Bonne année et bons papiers !


Par Nina Perez, journaliste

Amis de la presse libre et indépendante, que 2008 vous redonne la frite ! 2007, l'année où la presse généraliste s'est mise à singer la sarkomania de TF1 et la pipolisation de Paris Match est enterrée, vive 2008 !
Gageons que les leçons de ces derniers mois seront tirées. Et que Christian Salmon, l'auteur de "Storytelling", sera invité dans les grands JT pour faire entendre sa petite musique salutaire.
Dans son dernier ouvrage, le chercheur décrypte la façon dont les politiques endorment l'opinion publique en lui racontant des histoires. Mieux que la météo, mieux qu'une série télévisée, le bon peuple se voit quotidiennement offrir sa " story du jour ".
" Sarkozy, explique Christian Salmon, applique les techniques de contrôle des médias que le Bureau d’information de la Maison-Blanche a mises au point progressivement depuis Reagan, jusqu’à Bill Clinton et George W. Bush. Dick Cheney l’actuel vice-président, l’exprime sans détour : ''Pour avoir une présidence efficace, la Maison-Blanche doit contrôler l’agenda. Si vous laissez faire la presse, ils saccageront votre présidence...'' Dans ce but, à Washington, le pouvoir présidentiel doit chaque jour inventer une histoire, qui capte et focalise l'attention des médias et du public."

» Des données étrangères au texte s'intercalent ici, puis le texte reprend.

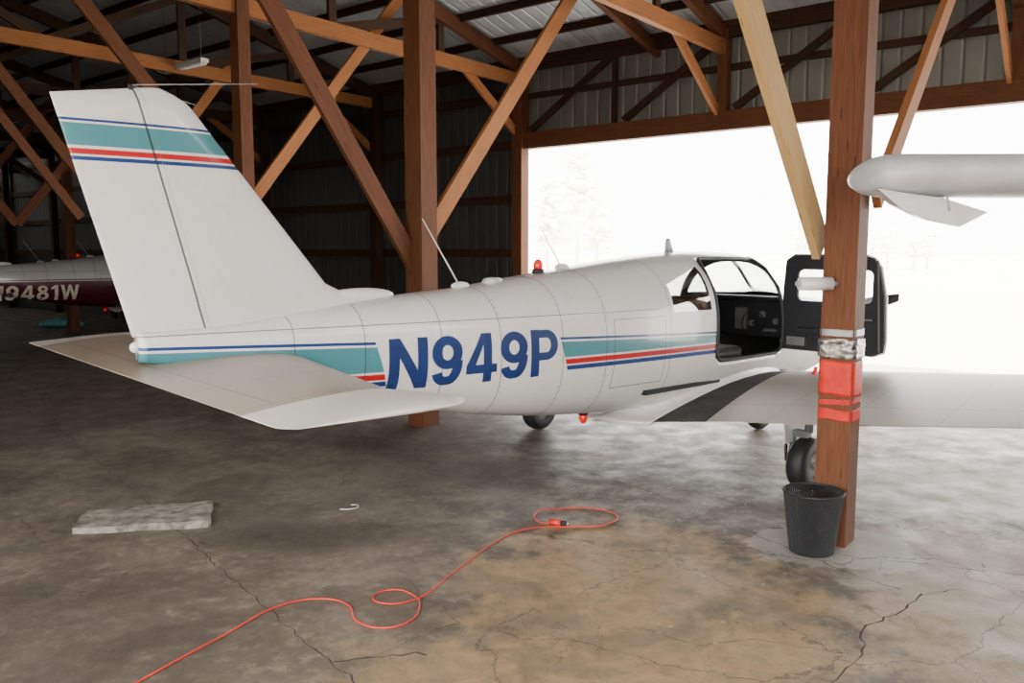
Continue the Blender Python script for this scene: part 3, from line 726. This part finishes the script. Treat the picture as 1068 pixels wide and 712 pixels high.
bm=bmesh.new();cyl(bm,(2.10,4.04,2.10),(2.11,4.03,2.03),.006,mi=0);cyl(bm,(5.4,4.28,0),(5.4,4.28,2.15),.035,mi=0);obj('support_strut',bm,[greyp],K)

# ------------------------------------------------------------------ trees
leaf=simple('washed_out_foliage',(.84,.85,.72),.9,var=.05,scale=.8);washed_out_bark=simple('washed_out_bark',(.8,.77,.7),.9)  # outdoor glare and haze put into the leaf and trunk colours
def tree(x,y,h,pine=True):
    bm=bmesh.new();cyl(bm,(0,0,-.2),(random.uniform(-.3,.3),0,h*.95),.18,.05,8,1)
    for k in range(60 if pine else 40):
        t=random.uniform(.3,1);r=(1.15-t)*h*.28 if pine else h*.26
        a=random.uniform(0,6.28);q=bmesh.ops.create_icosphere(bm,subdivisions=1,radius=random.uniform(.25,.6)*(h/9),matrix=Matrix.Translation((r*math.cos(a)*random.random()**.5,r*math.sin(a)*random.random()**.5,h*t))@Matrix.Diagonal((1.3,1.3,.6,1)))
        for v_ in q['verts']:v_.co+=Vector([random.uniform(-.15,.15) for _ in range(3)])
    obj('tree',bm,[leaf,washed_out_bark],loc=(x,y,0))
tree(5.5,70,10.5);tree(3.2,75,8);tree(8,78,7)
for i in range(10):tree(30+i*1.7+random.uniform(-1,1),90+random.uniform(-8,8),random.uniform(2.8,4.2),False)

# ------------------------------------------------------------------ light
w=bpy.data.worlds.new('sky');bpy.context.scene.world=w;w.use_nodes=True
bg=w.node_tree.nodes['Background'];bg.inputs[0].default_value=(1,.985,.965,1);bg.inputs[1].default_value=13
sl=bpy.data.lights.new('sun','SUN');sl.energy=30;sl.angle=.01;sl.color=(1,.95,.86);so=bpy.data.objects.new('sun',sl);SC.objects.link(so)
so.rotation_euler=Vector((-.10,.75,-1.0)).to_track_quat('-Z','Y').to_euler()
# ------------------------------------------------------------------ camera
cam=bpy.data.cameras.new('camera');co=bpy.data.objects.new('camera',cam);SC.objects.link(co)
cam.sensor_width=36;cam.lens=862/1068*36;co.location=(0,0,1.84);co.rotation_euler=(math.radians(90-6.26),0,0);cam.clip_end=2000
bpy.context.scene.camera=co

Plus efficace que la propagande classique, le storytelling ne cherche pas à modifier les convictions, mais s'adresse à l'émotion publique. " Les citoyens ne sont plus considérés comme des électeurs qui doivent se faire une opinion, mais comme une audience à capter et à conserver. C’est la logique de l’audimat. Avec Nicolas Sarkozy, la nature et le rythme des décisions politiques se soucient désormais moins de cohérence que de rythme, moins d’action que d’une mise en scène du président qui obéit aux règles du suspense."
Face à cette forme de communication particulièrement perverse, la presse d'information doit plus que jamais prendre du recul, approfondir, décrypter, être le réceptacle de la majorité silencieuse. Bref, revenir aux fondamentaux. Au risque de disparaître.